Manipulation and carefully crafted distortion erode trust, not just in the individuals employed to repeat the lies but in the institutions that issue them. The ruthless pursuit of self-interest is now the norm; truth is a terribly risky disruptor that must be hidden, masked or countered with plausible lies.
As a nation, we're like the obese person who looks at himself in the mirror and sees his body as normal--the distortion of truth is so complete that we literally no longer recognize reality. Untruth no longer arouses any moral indignation; we are either too jaded to care, or our moral compass now spins aimlessly from one manipulation to the next.
There can be no trust if there is no truth. How can we trust people who lie to us constantly, who issue one self-serving justification after another for their own parasitic predation? We cannot. How can we trust institutions whose credibility now rests on the continuation of lies that are so embedded in our financial sector and State that their collapse will bring down the entire house-of-cards debtocracy?
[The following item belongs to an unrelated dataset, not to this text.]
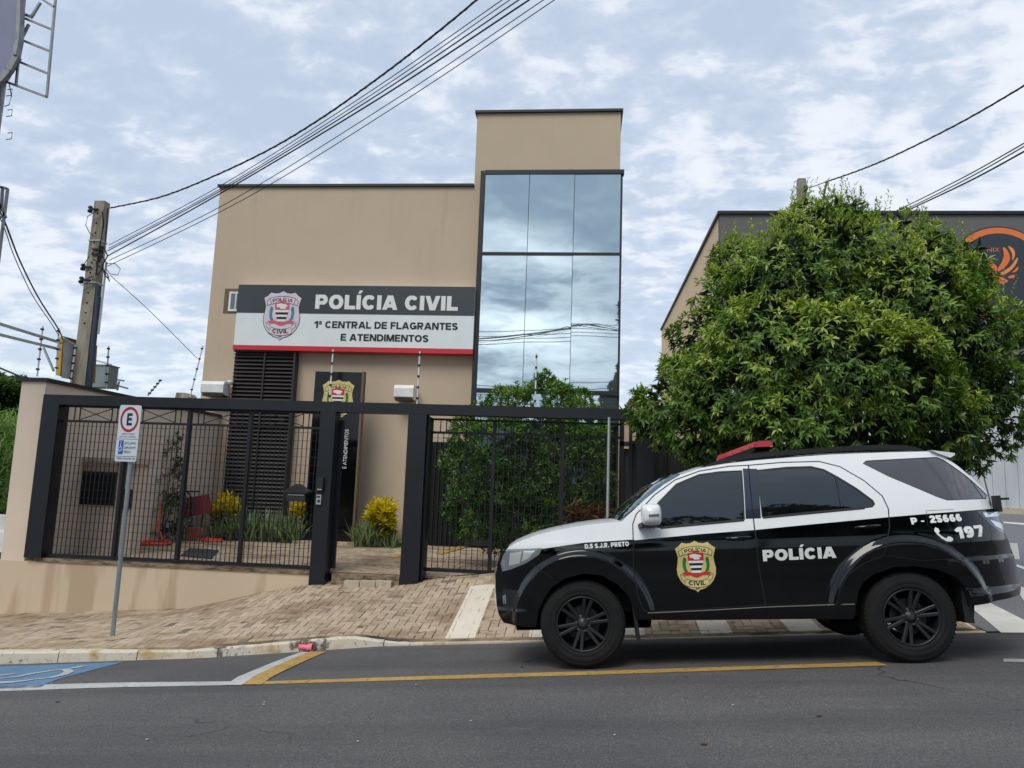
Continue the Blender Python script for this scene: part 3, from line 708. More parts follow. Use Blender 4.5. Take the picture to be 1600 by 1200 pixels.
# ---------------------------------------------------------------- black totem
yt = 16.2
a = at(493, 580, yt); b = at(566, 582, yt); tz1 = (a.z+b.z)/2; tx0, tx1 = a.x, b.x
s = NT('gloss_black'); s.set(col=lin((10, 10, 12)), rough=.06, spec=.5)
TT = Thing('totem_sign', 'tall glossy black totem with gold emblem and vertical white lettering', 'sign', ((tx0+tx1)/2, yt, YARD))
m = MB(); m.box((tx0, yt, YARD-.03), (tx1, yt+.16, tz1)); TT.part('body', m, 'gloss_black')
m = MB(); m.box((tx1+.001, yt-.005, YARD-.03), (tx1+.045, yt+.17, tz1+.02)); TT.part('side_trim', m, 'brown_reveal')
m = MB(); m.box((tx0-.15, yt-.25, YARD-.03), (tx1+.2, yt-.001, YARD+.06)); TT.part('plinth', m, 'concrete')
u0, u1 = at(503, 620, yt).x, at(553, 620, yt).x; vt, vb = at(528, 593.5, yt).z, at(536, 656, yt).z
cu2, cv2, su2, sv2 = (u0+u1)/2, (vt+vb)/2, (u1-u0)/.8, vt-vb
m = MB(); emblem(m, lambda u, v, w_: V(cu2+u*su2, yt-.004-w_, cv2+v*sv2), .0015); TT.part('emblem', m, EMB, fix=False)
q0 = at(541, 732, yt); q1 = at(543, 671, yt); hh = at(544, 700, yt).x-at(536, 700, yt).x
m = MB(); Wt = text2d('E ATENDIMENTOS', 0)[2]; put_text(m, 'E ATENDIMENTOS', lambda u, v, w_: V(q0.x-v, yt-.004, q0.z+u), 0, 0, q1.z-q0.z, (q1.z-q0.z)/Wt*1.15, 0, 0); TT.part('lettering', m, 'ink_white', fix=False)
# ---------------------------------------------------------------- wall lamps, camera
def wlamp(pxa, pya, pxb, pyb, lab):
    a, b = at(pxa, pya, YB-.35), at(pxb, pyb, YB-.35); t = Thing('wall_lamp', lab, 'wall lamp', ((a.x+b.x)/2, YB, b.z), 'white box lamps on the facade')
    m = MB(); x0, x1, z0, z1 = a.x, b.x, b.z, a.z
    m.prism([(YB-.42, z0+.05), (YB-.30, z0), (YB-.06, z0), (YB-.06, z1-.10), (YB-.12, z1), (YB-.36, z1-.02), (YB-.42, z1-.10)], lambda u, v, w_: V(w_, u, v), x0, x1)
    t.part('housing', m, 'white_metal')
    m = MB(); m.box((x0+.03, YB-.40, z0-.035), (x1-.03, YB-.12, z0-.002)); t.part('lens_frame', m, 'dark_trim')
    m = MB(); m.bar(V((x0+x1)/2, YB-.08, (z0+z1)/2), V((x0+x1)/2, YB-.004, (z0+z1)/2), .1, .1); t.part('bracket', m, 'steel_grey')
wlamp(317, 594, 350, 617, 'white box floodlight on the facade left of the dark louvre')
wlamp(617, 600, 646, 624, 'white box floodlight on the facade right of the black totem')
q = at(360, 597, YB-.25); t = Thing('security_camera', 'small white dome camera at the upper left edge of the louvre', 'camera', q)
m = MB(); m.lathe([(.0, -.07), (.05, -.055), (.07, 0), (.07, .03), (0, .03)], q, 'z', 14); t.part('dome', m, 'white_metal')
m = MB(); m.box((q.x-.02, q.y, q.z+.0), (q.x+.02, YB-.02, q.z+.03)); t.part('arm', m, 'white_metal')
# ---------------------------------------------------------------- boundary wall (left) and low front wall
sxw = -8.6
BW = Thing('boundary_wall', 'beige rendered wall at the left with dark coping and stained low front section', 'wall', (-8.7, YF, -.6))
m = MB(); a = at(46, 590, YF+.1); b = at(6, 930, YF+.1)
zt = 2.93
pl = a.x-.02
# side wall running back
m.prism([(YF+.203, -1.2), (YB+3, -1.2), (YB+3, zt), (YF+.203, zt)], lambda u, v, w_: V(w_, u, v), sxw-.22, sxw)
BW.part('side_wall', m, 'beige_wall')
m = MB(); m.box((sxw-.27, YF+.245, zt+.002), (sxw+.05, YB+3, zt+.06)); BW.part('coping', m, 'dark_trim')
m = MB(); m.prism([(b.x-.0, -1.5), (sxw, -1.5), (sxw, zt), (a.x, zt)], lambda u, v, w_: V(u, w_, v), YF-.05, YF+.2); BW.part('pier', m, 'beige_wall')
m = MB(); m.box((a.x-.04, YF-.09, zt+.002), (sxw+.05, YF+.24, zt+.06)); BW.part('coping', m, 'dark_trim')
m = MB(); m.prism([(b.x-.3, -1.5), (-3.97, -1.5), (-3.97, .115), (sxw-.18, .115), (sxw-.18, -.0), (b.x-.3, -.0)][:4]+[(b.x-.02, .115)], lambda u, v, w_: V(u, w_, v), YF-.056, YF+.12)
BW.part('low_wall', m, 'stained_wall')
s = NT('stained_concrete'); a_ = s.noise(6, 6, .7, sc=(1, 1, 3)); s.set(col=s.ramp(a_, [(.35, lin((70, 58, 46))), (.5, lin((128, 112, 92))), (.68, lin((160, 144, 122)))]), rough=.95, spec=.2); s.bump(a_, .6, .01)
m = MB(); m.box((-8.42, YF-.075, .118), (-4.0, YF+.14, .175)); BW.part('wall_cap', m, 'stained_concrete')
# front step with loose bricks
m = MB(); m.box((-3.66, YF-.10, -.2), (-2.64, YF+.14, .145)); t_ = single('door_step', m, 'stained_concrete', 'worn concrete step in the open pedestrian gateway', 'step')
for k in range(3):
    x = -3.42+k*.235; m = MB(); z_ = zs(x+.1, YF-.2)
    m.box((x, YF-.26+.01*k, z_-.01), (x+.225, YF-.115, z_+.085)); single('loose_brick', m, 'concrete', ['left brick of the three laid at the gateway step', 'middle brick of the three laid at the gateway step', 'right brick of the three laid at the gateway step'][k], 'brick', 'bricks at the gateway step')
# ---------------------------------------------------------------- front fence
F = Thing('front_fence', 'black steel fence with square beam and barred panels before the yard', 'fence', (-5, YF, .12))
m = MB(); bz1, bz0 = 2.72, 2.565
m.box((-8.56, YF-.12, bz0), (1.05, YF+.10, bz1)); F.part('beam', m, 'black_steel')
def post(x0, x1, z0, d=.12): m = MB(); m.box((x0, YF-d-.003, z0), (x1, YF+.13, bz0-.002)); return F.part('post', m, 'black_steel')
post(-8.56, -8.28, .178); pA = (at(504, 780, YF-.12).x, at(492, 780, YF-.12).x)
xa0 = at(490, 800, YF-.12).x; xa1 = at(514, 800, YF-.12).x
xb0 = at(630, 800, YF-.12).x; xb1 = at(659, 800, YF-.12).x
post(xa0, xa1, -.05); post(xb0, xb1, -.02); post(.80, 1.05, .2)
def bars(x0, x1, z0, z1, y, dx, dz, heavy, railz, name='grille', thing=F, par=None):
    m = MB(); n = int((x1-x0)/dx)
    for i in range(1, n):
        x = x0+(x1-x0)*i/n; m.box((x-.0047, y-.006, z0), (x+.0047, y+.006, railz))
    z = z0+dz
    while z < railz-.03: m.box((x0, y-.0098, z-.0027), (x1, y-.0062, z+.0027)); z += dz
    mg = m
    m = MB(); m.box((x0, y-.03, z0-.05), (x1, y+.03, z0)); m.box((x0, y-.022, railz), (x1, y+.022, railz+.035)); m.box((x0, y-.02, z1-.03), (x1, y+.02, z1))
    for hx in heavy: m.box((hx-.026, y-.036, z0-.048), (hx+.026, y+.036, z1-.001))
    thing.part('frame', m, 'black_steel', par)
    # cross braces between pairs of uprights in the top band
    m = mg; xs2 = [x0]+list(heavy)+[x1]
    for a_, b_ in zip(xs2, xs2[1:]):
        w_ = b_-a_
        for c_ in (.36, .64) if w_ > .8 else (.5,):
            cx_ = a_+w_*c_
        k = a_+w_*.5-.27
        for xx in (k, k+.54, k-.09, k+.63): 
            if a_+.05 < xx < b_-.05: m.box((xx-.007, y-.007, railz+.036), (xx+.007, y+.007, z1-.031))
        if w_ > .7:
            m.bar(V(k, y, railz+.04), V(k+.54, y, z1-.035), .012, .012); m.bar(V(k, y-.014, z1-.035), V(k+.54, y-.014, railz+.04), .012, .012)
    thing.part(name, m, 'black_steel', par)
hv = [at(187, 780, YF).x, at(285, 780, YF).x, at(382, 780, YF).x]
bars(-8.27, xa0-.01, .24, bz0, YF, .072, .125, hv, at(300, 665, YF).z)
# side return of the frame seen behind the end post
m = MB(); m.box((-8.57, YF+.13, .17), (-8.50, YF+.30, bz0-.01)); F.part('end_plate', m, 'black_steel')
# sliding vehicle gate
G = Thing('sliding_gate', 'wide black mesh sliding gate right of the pedestrian gateway', 'gate', (-1, YF+.2, .2))
yg2 = YF+.20; gx0_, gx1_ = xb1+.04, .62
hv = [at(768, 800, yg2).x, at(878, 750, yg2).x]
bars(gx0_, gx1_, .27, bz0-.03, yg2, .085, .14, hv, at(770, 680, yg2).z, 'grille', G)
m = MB(); m.box((xb1+.005, YF-.02, .03), (gx0_, yg2+.05, bz0-.03)); G.part('guide_post', m, 'black_steel')
# white rod in front of the gate (rain pipe)
q0 = at(948.5, 812, YF-.02); q1 = at(955.5, 655, YF-.02)
m = MB(); m.tube([V(q0.x, YF-.19, .2), V(q0.x, YF-.19, bz0+.02)], .022, 10); single('drain_pipe', m, 'aluminium', 'pale vertical pipe in front of the sliding gate at its right end', 'pipe')
# pedestrian gate leaf, standing open
PG = Thing('pedestrian_gate', 'narrow black gate leaf standing open into the yard', 'gate', (xa1, YF+.15, .15))
dirv = V(at(516, 780, YF+.1).x, YF+.1, 0).normalized(); hx, hy = xa1+.03, YF+.15
P0 = V(hx, hy, 0); P1 = P0+dirv*.95
m = MB(); m.bar(P0+V(0, 0, .2), P0+V(0, 0, 2.46), .06, .06); m.bar(P1+V(0, 0, .2), P1+V(0, 0, 2.46), .05, .05)
for z in (.23, 1.2, 2.43): m.bar(P0+V(0, 0, z), P1+V(0, 0, z), .04, .05)
PG.part('frame', m, 'black_steel')
m = MB()
for k in range(1, 12): m.bar(P0.lerp(P1, k/12)+V(0, 0, .25), P0.lerp(P1, k/12)+V(0, 0, 2.4), .016, .016)
PG.part('grille', m, 'black_steel')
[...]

We cannot.
The premium in America has shifted from truth to self-serving distortion, and from trust to manipulation. This spiritual and moral rot will end gloriously, have no doubt, for the stock market's permanent ascendancy dissolves all other narratives.
The Eroding Premium On Truth And Trust - Jan Klimkowski - 12-04-2013
The same old shite is of course happening in Blighty.
The reimposition of 80% of value mortgages with 20% down as a deposit has removed rampant speculation from the UK housing market, and thus house prices are flat or even down.
So, the govt is now introducing lots of idiotic schemes to increase the amount which can be loaned and to enable buyers to take out another loan to pay for the deposit!!!!
If you borrow 80% of value (eg £240K) and 75% of the deposit (eg £45k), you're putting down 5% of the total value and getting a 95% mortgage.
The jumbo 110% of value loans are even making a comeback.
By the time this blows up, the architects of the catastrophe will have collected their huge bonuses and enormous pensions, and be sunning themselves in a tax haven somewhere...
The Eroding Premium On Truth And Trust - David Guyatt - 13-04-2013
Don't worry Jan, the trusty OFT will get around to clamping down on the practice in approx. 10 years time, and set off on a high profile PR horse to slap offenders wrists and utter the words "naughty". It will have to be done by email (assuming the bloodhounds from the OFT have one by then) as the about-to-be-chastized will, as you say, be luxuriating in a Singaporean pool sipping a cocktail.
Ain't regulators wonderful.
The Eroding Premium On Truth And Trust - Magda Hassan - 13-04-2013
David Guyatt Wrote:Don't worry Jan, the trusty OFT will get around to clamping down on the practice in approx. 10 years time, and set off on a high profile PR horse to slap offenders wrists and utter the words "naughty". It will have to be done by email (assuming the bloodhounds from the OFT have one by then) as the about-to-be-chastized will, as you say, be luxuriating in a Singaporean pool sipping a cocktail.
Ain't regulators wonderful. And they claim that even this type of regulation is too much red tape and onerous and a dampener on business....
The Eroding Premium On Truth And Trust - David Guyatt - 13-04-2013
Never forget Thatchula's dogma though "markets will regulate themselves".
Human nature always does the right thing, eh.